Quote the listing in full, exactly as given, minus any pictures.

DATA SHOWN:
>> Start

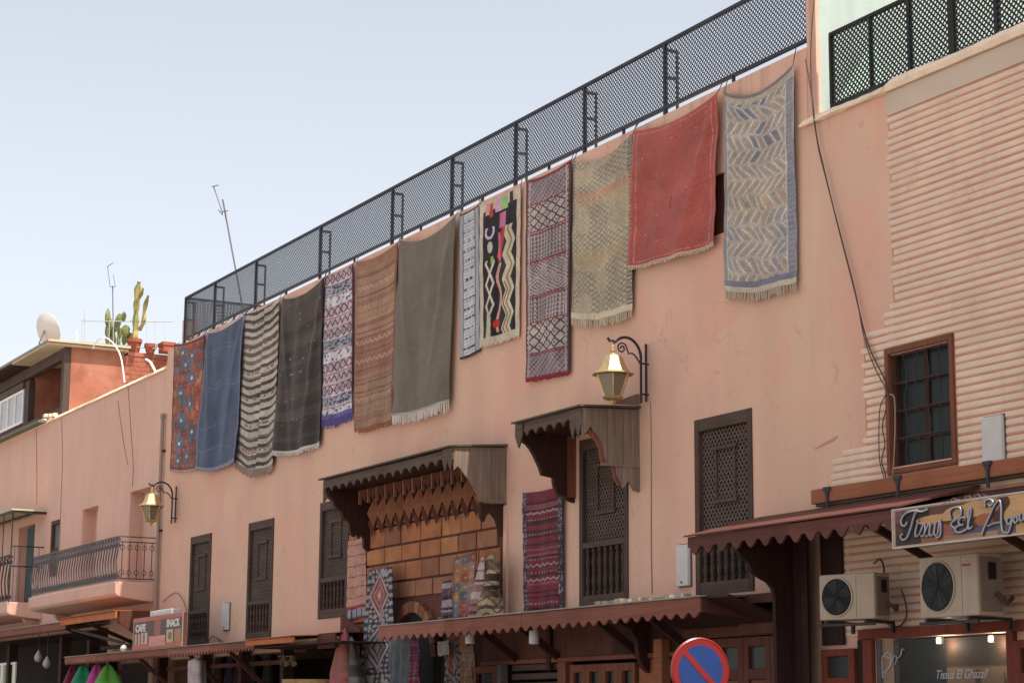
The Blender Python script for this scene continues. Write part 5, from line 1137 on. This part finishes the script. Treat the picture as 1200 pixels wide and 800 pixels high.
STR = {
 'T': [[(175,385),(150,420),(122,400),(128,350),(165,305),(230,285),(300,292),(350,272)], [(262,275),(235,330),(215,400),(190,480),(165,530),(130,540),(115,505),(135,490)]],
 'i': [[(262,400),(245,470),(248,510),(275,495),(290,470)], [(268,365),(270,372)]],
 's1': [[(290,470),(322,400),(330,440),(320,500),(295,510)]],
 's2': [[(320,500),(365,395),(372,440),(360,500),(335,510)]],
 'u': [[(380,400),(368,470),(380,505),(405,480),(420,400)],[(420,400),(410,480),(425,505),(445,480)]],
 's3': [[(445,480),(462,365),(470,440),(462,505),(430,525)]],
 'E': [[(690,350),(650,345),(625,380),(640,410),(668,405)],[(640,410),(605,430),(600,465),(640,475),(690,450),(715,420)]],
 'E2': [[(560,350),(548,300),(580,260),(640,260),(640,330),(560,400),(600,440)]],
 'l': [[(700,450),(735,300),(722,265),(712,330),(715,440),(745,425)]],
 'A': [[(830,500),(850,440),(900,330),(940,240),(985,195),(1000,260),(1000,380),(1015,470),(1045,470)],[(880,420),(940,395),(1010,385)],[(860,250),(860,200),(900,185),(930,210),(905,240),(880,225)]],
 'g': [[(1095,345),(1060,350),(1050,390),(1075,400),(1098,350),(1085,420),(1060,480),(1030,470)]],
 'o': [[(1130,330),(1108,360),(1120,390),(1145,370),(1135,330)]],
 'u2': [[(1165,310),(1160,360),(1175,375),(1195,350),(1200,300)],[(1200,300),(1195,355),(1215,365),(1235,345)]],
 'a2': [[(1275,300),(1250,310),(1245,345),(1265,350),(1285,300),(1280,345),(1300,345)]],
}
def spline(Q, n=6):
    S_ = []
    for i in range(len(Q)-1):
        p0,p1,p2,p3 = Q[max(i-1,0)],Q[i],Q[i+1],Q[min(i+2,len(Q)-1)]
        for k in range(n):
            t = k/n; S_.append(.5*((2*p1)+(-p0+p2)*t+(2*p0-5*p1+4*p2-p3)*t*t+(-p0+3*p1-3*p2+p3)*t**3))
    S_.append(Q[-1]); return S_
for key, strokes in STR.items():
    m1, m2 = MB(), MB()
    for s_ in strokes:
        Q = [P(1040+a/7.5, 560+b/7.5, SO+.02) for a,b in s_]; L_ = spline(Q); m1.tube(L_, .013, 5); m2.tube([p+Vector((.014,.008,-.010)) for p in L_], .012, 5)
    m1.build('letter', M['silver'], sg); m2.build('letter_shadow', M['ink'], sg)
def text(body, x, y, z, size, mat, parent, shear=0, name='lettering', width=None, bold=0):
    cu = bpy.data.curves.new('t', 'FONT'); cu.body = body; cu.size = size; cu.shear = shear; cu.extrude = .003; cu.offset = bold
    ob = bpy.data.objects.new('t', cu); COL.objects.link(ob); dg = bpy.context.evaluated_depsgraph_get(); dg.update()
    me = bpy.data.meshes.new_from_object(ob.evaluated_get(dg)); bpy.data.objects.remove(ob)
    w_ = max(v.co.x for v in me.vertices)-min(v.co.x for v in me.vertices); k = (width/w_) if width else 1
    pl = parent.location
    for v in me.vertices: a,b,c = v.co; v.co = (x+a*k-pl.x, y-c-pl.y, z+b-pl.z)
    me.materials.clear(); me.materials.append(mat); o = bpy.data.objects.new(name, me); COL.objects.link(o); o.parent = parent; return o
# small Arabic style line on top is only a pale illegible smear in the photograph: thin strokes
q0, q1 = P(1104,588,SO+.01), P(1152,580,SO+.01)
rz = random.Random(4); sm_ = MB()
for k in range(15):
    p = q0.lerp(q1, k/14); sm_.tube([p+Vector((0,0,-.02)), p+Vector((.03,0,rz.uniform(-.03,.03))), p+Vector((.06,0,rz.uniform(-.02,.04)))], .005, 4)
sm_.build('faint_script', pbr('faint_pink_ink', (.22,.15,.14), .05, 3, bump=0), sg)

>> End

EXERCISE RESPONSE:
The Blender Python script for this scene continues. Write part 5, from line 1137 on. This part finishes the script. Treat the picture as 1200 pixels wide and 800 pixels high.
STR = {
 'T': [[(175,385),(150,420),(122,400),(128,350),(165,305),(230,285),(300,292),(350,272)], [(262,275),(235,330),(215,400),(190,480),(165,530),(130,540),(115,505),(135,490)]],
 'i': [[(262,400),(245,470),(248,510),(275,495),(290,470)], [(268,365),(270,372)]],
 's1': [[(290,470),(322,400),(330,440),(320,500),(295,510)]],
 's2': [[(320,500),(365,395),(372,440),(360,500),(335,510)]],
 'u': [[(380,400),(368,470),(380,505),(405,480),(420,400)],[(420,400),(410,480),(425,505),(445,480)]],
 's3': [[(445,480),(462,365),(470,440),(462,505),(430,525)]],
 'E': [[(690,350),(650,345),(625,380),(640,410),(668,405)],[(640,410),(605,430),(600,465),(640,475),(690,450),(715,420)]],
 'E2': [[(560,350),(548,300),(580,260),(640,260),(640,330),(560,400),(600,440)]],
 'l': [[(700,450),(735,300),(722,265),(712,330),(715,440),(745,425)]],
 'A': [[(830,500),(850,440),(900,330),(940,240),(985,195),(1000,260),(1000,380),(1015,470),(1045,470)],[(880,420),(940,395),(1010,385)],[(860,250),(860,200),(900,185),(930,210),(905,240),(880,225)]],
 'g': [[(1095,345),(1060,350),(1050,390),(1075,400),(1098,350),(1085,420),(1060,480),(1030,470)]],
 'o': [[(1130,330),(1108,360),(1120,390),(1145,370),(1135,330)]],
 'u2': [[(1165,310),(1160,360),(1175,375),(1195,350),(1200,300)],[(1200,300),(1195,355),(1215,365),(1235,345)]],
 'a2': [[(1275,300),(1250,310),(1245,345),(1265,350),(1285,300),(1280,345),(1300,345)]],
}
def spline(Q, n=6):
    S_ = []
    for i in range(len(Q)-1):
        p0,p1,p2,p3 = Q[max(i-1,0)],Q[i],Q[i+1],Q[min(i+2,len(Q)-1)]
        for k in range(n):
            t = k/n; S_.append(.5*((2*p1)+(-p0+p2)*t+(2*p0-5*p1+4*p2-p3)*t*t+(-p0+3*p1-3*p2+p3)*t**3))
    S_.append(Q[-1]); return S_
for key, strokes in STR.items():
    m1, m2 = MB(), MB()
    for s_ in strokes:
        Q = [P(1040+a/7.5, 560+b/7.5, SO+.02) for a,b in s_]; L_ = spline(Q); m1.tube(L_, .013, 5); m2.tube([p+Vector((.014,.008,-.010)) for p in L_], .012, 5)
    m1.build('letter', M['silver'], sg); m2.build('letter_shadow', M['ink'], sg)
def text(body, x, y, z, size, mat, parent, shear=0, name='lettering', width=None, bold=0):
    cu = bpy.data.curves.new('t', 'FONT'); cu.body = body; cu.size = size; cu.shear = shear; cu.extrude = .003; cu.offset = bold
    ob = bpy.data.objects.new('t', cu); COL.objects.link(ob); dg = bpy.context.evaluated_depsgraph_get(); dg.update()
    me = bpy.data.meshes.new_from_object(ob.evaluated_get(dg)); bpy.data.objects.remove(ob)
    w_ = max(v.co.x for v in me.vertices)-min(v.co.x for v in me.vertices); k = (width/w_) if width else 1
    pl = parent.location
    for v in me.vertices: a,b,c = v.co; v.co = (x+a*k-pl.x, y-c-pl.y, z+b-pl.z)
    me.materials.clear(); me.materials.append(mat); o = bpy.data.objects.new(name, me); COL.objects.link(o); o.parent = parent; return o
# small Arabic style line on top is only a pale illegible smear in the photograph: thin strokes
q0, q1 = P(1104,588,SO+.01), P(1152,580,SO+.01)
rz = random.Random(4); sm_ = MB()
for k in range(15):
    p = q0.lerp(q1, k/14); sm_.tube([p+Vector((0,0,-.02)), p+Vector((.03,0,rz.uniform(-.03,.03))), p+Vector((.06,0,rz.uniform(-.02,.04)))], .005, 4)
sm_.build('faint_script', pbr('faint_pink_ink', (.22,.15,.14), .05, 3, bump=0), sg)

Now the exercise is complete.